— start —
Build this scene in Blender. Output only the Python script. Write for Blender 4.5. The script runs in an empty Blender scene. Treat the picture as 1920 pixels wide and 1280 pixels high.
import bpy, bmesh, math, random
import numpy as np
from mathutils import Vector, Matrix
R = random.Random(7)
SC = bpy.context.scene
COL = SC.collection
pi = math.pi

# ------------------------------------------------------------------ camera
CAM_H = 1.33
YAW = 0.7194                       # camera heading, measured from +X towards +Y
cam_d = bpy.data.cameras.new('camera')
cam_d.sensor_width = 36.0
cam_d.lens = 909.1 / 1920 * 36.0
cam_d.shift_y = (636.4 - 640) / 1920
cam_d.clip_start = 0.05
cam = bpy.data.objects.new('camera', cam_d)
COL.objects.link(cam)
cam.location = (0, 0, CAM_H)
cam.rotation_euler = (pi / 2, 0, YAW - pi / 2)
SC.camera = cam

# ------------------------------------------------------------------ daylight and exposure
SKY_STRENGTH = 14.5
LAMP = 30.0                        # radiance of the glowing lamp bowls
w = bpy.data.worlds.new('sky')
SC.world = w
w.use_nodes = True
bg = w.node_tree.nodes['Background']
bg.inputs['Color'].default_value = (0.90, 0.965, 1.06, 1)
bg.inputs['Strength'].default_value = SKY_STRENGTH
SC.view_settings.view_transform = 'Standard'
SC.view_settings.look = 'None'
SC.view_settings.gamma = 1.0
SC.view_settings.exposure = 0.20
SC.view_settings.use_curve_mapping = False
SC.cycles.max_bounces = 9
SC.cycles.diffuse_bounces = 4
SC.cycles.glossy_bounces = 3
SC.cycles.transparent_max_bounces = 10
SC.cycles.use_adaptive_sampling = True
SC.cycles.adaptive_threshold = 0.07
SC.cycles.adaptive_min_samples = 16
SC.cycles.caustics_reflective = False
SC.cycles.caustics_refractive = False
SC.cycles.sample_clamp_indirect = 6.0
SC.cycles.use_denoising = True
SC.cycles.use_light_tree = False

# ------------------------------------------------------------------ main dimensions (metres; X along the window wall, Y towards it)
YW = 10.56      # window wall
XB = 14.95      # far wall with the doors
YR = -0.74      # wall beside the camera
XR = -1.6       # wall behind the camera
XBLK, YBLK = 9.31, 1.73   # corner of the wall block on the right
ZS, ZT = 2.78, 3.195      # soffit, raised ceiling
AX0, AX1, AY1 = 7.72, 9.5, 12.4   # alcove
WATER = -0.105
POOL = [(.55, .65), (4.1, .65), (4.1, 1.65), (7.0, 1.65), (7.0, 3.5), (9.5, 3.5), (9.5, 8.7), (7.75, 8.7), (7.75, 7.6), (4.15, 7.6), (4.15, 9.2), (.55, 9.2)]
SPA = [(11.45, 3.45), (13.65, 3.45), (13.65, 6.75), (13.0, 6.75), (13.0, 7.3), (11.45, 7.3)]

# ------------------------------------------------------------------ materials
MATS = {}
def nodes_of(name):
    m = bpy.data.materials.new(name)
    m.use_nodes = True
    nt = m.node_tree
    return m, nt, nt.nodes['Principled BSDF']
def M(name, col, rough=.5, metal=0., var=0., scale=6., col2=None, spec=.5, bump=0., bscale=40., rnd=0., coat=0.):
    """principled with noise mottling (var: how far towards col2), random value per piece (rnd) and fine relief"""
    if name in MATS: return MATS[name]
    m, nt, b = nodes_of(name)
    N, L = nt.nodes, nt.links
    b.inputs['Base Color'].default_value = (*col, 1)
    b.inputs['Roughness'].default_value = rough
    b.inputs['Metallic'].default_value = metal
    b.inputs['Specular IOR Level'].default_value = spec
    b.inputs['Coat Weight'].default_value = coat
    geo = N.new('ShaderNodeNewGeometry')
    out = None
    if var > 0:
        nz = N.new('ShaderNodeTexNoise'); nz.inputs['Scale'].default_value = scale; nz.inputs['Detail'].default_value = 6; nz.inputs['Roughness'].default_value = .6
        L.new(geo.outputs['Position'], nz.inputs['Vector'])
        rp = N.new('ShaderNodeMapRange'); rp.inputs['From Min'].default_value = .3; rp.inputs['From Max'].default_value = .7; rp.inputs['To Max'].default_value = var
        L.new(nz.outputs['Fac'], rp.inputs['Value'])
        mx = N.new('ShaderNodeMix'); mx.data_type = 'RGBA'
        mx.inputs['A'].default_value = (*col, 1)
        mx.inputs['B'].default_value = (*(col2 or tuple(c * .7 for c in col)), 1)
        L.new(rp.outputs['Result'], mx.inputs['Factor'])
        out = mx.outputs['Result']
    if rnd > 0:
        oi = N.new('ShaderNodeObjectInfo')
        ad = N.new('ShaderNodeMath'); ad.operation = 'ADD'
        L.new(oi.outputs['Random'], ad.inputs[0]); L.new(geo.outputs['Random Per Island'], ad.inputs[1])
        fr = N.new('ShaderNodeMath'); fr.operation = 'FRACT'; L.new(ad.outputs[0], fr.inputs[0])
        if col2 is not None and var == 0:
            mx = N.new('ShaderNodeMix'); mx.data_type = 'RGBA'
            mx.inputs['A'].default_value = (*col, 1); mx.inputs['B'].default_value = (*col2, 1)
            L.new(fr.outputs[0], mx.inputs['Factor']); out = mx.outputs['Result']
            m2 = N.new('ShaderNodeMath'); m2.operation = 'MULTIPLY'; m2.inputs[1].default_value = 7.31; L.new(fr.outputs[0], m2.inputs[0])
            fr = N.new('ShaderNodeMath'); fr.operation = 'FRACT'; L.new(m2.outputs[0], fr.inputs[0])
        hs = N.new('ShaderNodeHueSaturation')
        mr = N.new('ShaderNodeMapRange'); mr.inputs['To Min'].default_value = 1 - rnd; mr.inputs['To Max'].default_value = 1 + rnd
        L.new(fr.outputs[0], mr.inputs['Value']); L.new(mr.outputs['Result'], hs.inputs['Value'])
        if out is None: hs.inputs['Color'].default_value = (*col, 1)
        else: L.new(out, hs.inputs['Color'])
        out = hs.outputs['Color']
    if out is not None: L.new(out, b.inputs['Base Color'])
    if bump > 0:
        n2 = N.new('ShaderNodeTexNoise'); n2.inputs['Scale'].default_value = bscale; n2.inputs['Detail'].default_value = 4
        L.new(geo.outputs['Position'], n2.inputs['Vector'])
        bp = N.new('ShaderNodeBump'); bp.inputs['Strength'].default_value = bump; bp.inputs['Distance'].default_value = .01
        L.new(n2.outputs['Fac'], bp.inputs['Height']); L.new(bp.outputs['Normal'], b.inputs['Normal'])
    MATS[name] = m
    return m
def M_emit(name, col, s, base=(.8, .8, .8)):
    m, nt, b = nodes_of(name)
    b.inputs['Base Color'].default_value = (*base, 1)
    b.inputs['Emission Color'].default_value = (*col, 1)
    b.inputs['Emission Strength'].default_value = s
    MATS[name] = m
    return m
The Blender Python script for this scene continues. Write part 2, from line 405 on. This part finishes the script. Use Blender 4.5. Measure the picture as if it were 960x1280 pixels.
— end —
▶ Task to complete
Please restate the records in full, word for word.

▶ Written answer
Build this scene in Blender. Output only the Python script. Write for Blender 4.5. The script runs in an empty Blender scene. Treat the picture as 1920 pixels wide and 1280 pixels high.
import bpy, bmesh, math, random
import numpy as np
from mathutils import Vector, Matrix
R = random.Random(7)
SC = bpy.context.scene
COL = SC.collection
pi = math.pi

# ------------------------------------------------------------------ camera
CAM_H = 1.33
YAW = 0.7194                       # camera heading, measured from +X towards +Y
cam_d = bpy.data.cameras.new('camera')
cam_d.sensor_width = 36.0
cam_d.lens = 909.1 / 1920 * 36.0
cam_d.shift_y = (636.4 - 640) / 1920
cam_d.clip_start = 0.05
cam = bpy.data.objects.new('camera', cam_d)
COL.objects.link(cam)
cam.location = (0, 0, CAM_H)
cam.rotation_euler = (pi / 2, 0, YAW - pi / 2)
SC.camera = cam

# ------------------------------------------------------------------ daylight and exposure
SKY_STRENGTH = 14.5
LAMP = 30.0                        # radiance of the glowing lamp bowls
w = bpy.data.worlds.new('sky')
SC.world = w
w.use_nodes = True
bg = w.node_tree.nodes['Background']
bg.inputs['Color'].default_value = (0.90, 0.965, 1.06, 1)
bg.inputs['Strength'].default_value = SKY_STRENGTH
SC.view_settings.view_transform = 'Standard'
SC.view_settings.look = 'None'
SC.view_settings.gamma = 1.0
SC.view_settings.exposure = 0.20
SC.view_settings.use_curve_mapping = False
SC.cycles.max_bounces = 9
SC.cycles.diffuse_bounces = 4
SC.cycles.glossy_bounces = 3
SC.cycles.transparent_max_bounces = 10
SC.cycles.use_adaptive_sampling = True
SC.cycles.adaptive_threshold = 0.07
SC.cycles.adaptive_min_samples = 16
SC.cycles.caustics_reflective = False
SC.cycles.caustics_refractive = False
SC.cycles.sample_clamp_indirect = 6.0
SC.cycles.use_denoising = True
SC.cycles.use_light_tree = False

# ------------------------------------------------------------------ main dimensions (metres; X along the window wall, Y towards it)
YW = 10.56      # window wall
XB = 14.95      # far wall with the doors
YR = -0.74      # wall beside the camera
XR = -1.6       # wall behind the camera
XBLK, YBLK = 9.31, 1.73   # corner of the wall block on the right
ZS, ZT = 2.78, 3.195      # soffit, raised ceiling
AX0, AX1, AY1 = 7.72, 9.5, 12.4   # alcove
WATER = -0.105
POOL = [(.55, .65), (4.1, .65), (4.1, 1.65), (7.0, 1.65), (7.0, 3.5), (9.5, 3.5), (9.5, 8.7), (7.75, 8.7), (7.75, 7.6), (4.15, 7.6), (4.15, 9.2), (.55, 9.2)]
SPA = [(11.45, 3.45), (13.65, 3.45), (13.65, 6.75), (13.0, 6.75), (13.0, 7.3), (11.45, 7.3)]

# ------------------------------------------------------------------ materials
MATS = {}
def nodes_of(name):
    m = bpy.data.materials.new(name)
    m.use_nodes = True
    nt = m.node_tree
    return m, nt, nt.nodes['Principled BSDF']
def M(name, col, rough=.5, metal=0., var=0., scale=6., col2=None, spec=.5, bump=0., bscale=40., rnd=0., coat=0.):
    """principled with noise mottling (var: how far towards col2), random value per piece (rnd) and fine relief"""
    if name in MATS: return MATS[name]
    m, nt, b = nodes_of(name)
    N, L = nt.nodes, nt.links
    b.inputs['Base Color'].default_value = (*col, 1)
    b.inputs['Roughness'].default_value = rough
    b.inputs['Metallic'].default_value = metal
    b.inputs['Specular IOR Level'].default_value = spec
    b.inputs['Coat Weight'].default_value = coat
    geo = N.new('ShaderNodeNewGeometry')
    out = None
    if var > 0:
        nz = N.new('ShaderNodeTexNoise'); nz.inputs['Scale'].default_value = scale; nz.inputs['Detail'].default_value = 6; nz.inputs['Roughness'].default_value = .6
        L.new(geo.outputs['Position'], nz.inputs['Vector'])
        rp = N.new('ShaderNodeMapRange'); rp.inputs['From Min'].default_value = .3; rp.inputs['From Max'].default_value = .7; rp.inputs['To Max'].default_value = var
        L.new(nz.outputs['Fac'], rp.inputs['Value'])
        mx = N.new('ShaderNodeMix'); mx.data_type = 'RGBA'
        mx.inputs['A'].default_value = (*col, 1)
        mx.inputs['B'].default_value = (*(col2 or tuple(c * .7 for c in col)), 1)
        L.new(rp.outputs['Result'], mx.inputs['Factor'])
        out = mx.outputs['Result']
    if rnd > 0:
        oi = N.new('ShaderNodeObjectInfo')
        ad = N.new('ShaderNodeMath'); ad.operation = 'ADD'
        L.new(oi.outputs['Random'], ad.inputs[0]); L.new(geo.outputs['Random Per Island'], ad.inputs[1])
        fr = N.new('ShaderNodeMath'); fr.operation = 'FRACT'; L.new(ad.outputs[0], fr.inputs[0])
        if col2 is not None and var == 0:
            mx = N.new('ShaderNodeMix'); mx.data_type = 'RGBA'
            mx.inputs['A'].default_value = (*col, 1); mx.inputs['B'].default_value = (*col2, 1)
            L.new(fr.outputs[0], mx.inputs['Factor']); out = mx.outputs['Result']
            m2 = N.new('ShaderNodeMath'); m2.operation = 'MULTIPLY'; m2.inputs[1].default_value = 7.31; L.new(fr.outputs[0], m2.inputs[0])
            fr = N.new('ShaderNodeMath'); fr.operation = 'FRACT'; L.new(m2.outputs[0], fr.inputs[0])
        hs = N.new('ShaderNodeHueSaturation')
        mr = N.new('ShaderNodeMapRange'); mr.inputs['To Min'].default_value = 1 - rnd; mr.inputs['To Max'].default_value = 1 + rnd
        L.new(fr.outputs[0], mr.inputs['Value']); L.new(mr.outputs['Result'], hs.inputs['Value'])
        if out is None: hs.inputs['Color'].default_value = (*col, 1)
        else: L.new(out, hs.inputs['Color'])
        out = hs.outputs['Color']
    if out is not None: L.new(out, b.inputs['Base Color'])
    if bump > 0:
        n2 = N.new('ShaderNodeTexNoise'); n2.inputs['Scale'].default_value = bscale; n2.inputs['Detail'].default_value = 4
        L.new(geo.outputs['Position'], n2.inputs['Vector'])
        bp = N.new('ShaderNodeBump'); bp.inputs['Strength'].default_value = bump; bp.inputs['Distance'].default_value = .01
        L.new(n2.outputs['Fac'], bp.inputs['Height']); L.new(bp.outputs['Normal'], b.inputs['Normal'])
    MATS[name] = m
    return m
def M_emit(name, col, s, base=(.8, .8, .8)):
    m, nt, b = nodes_of(name)
    b.inputs['Base Color'].default_value = (*base, 1)
    b.inputs['Emission Color'].default_value = (*col, 1)
    b.inputs['Emission Strength'].default_value = s
    MATS[name] = m
    return m
The Blender Python script for this scene continues. Write part 2, from line 405 on. This part finishes the script. Use Blender 4.5. Measure the picture as if it were 960x1280 pixels.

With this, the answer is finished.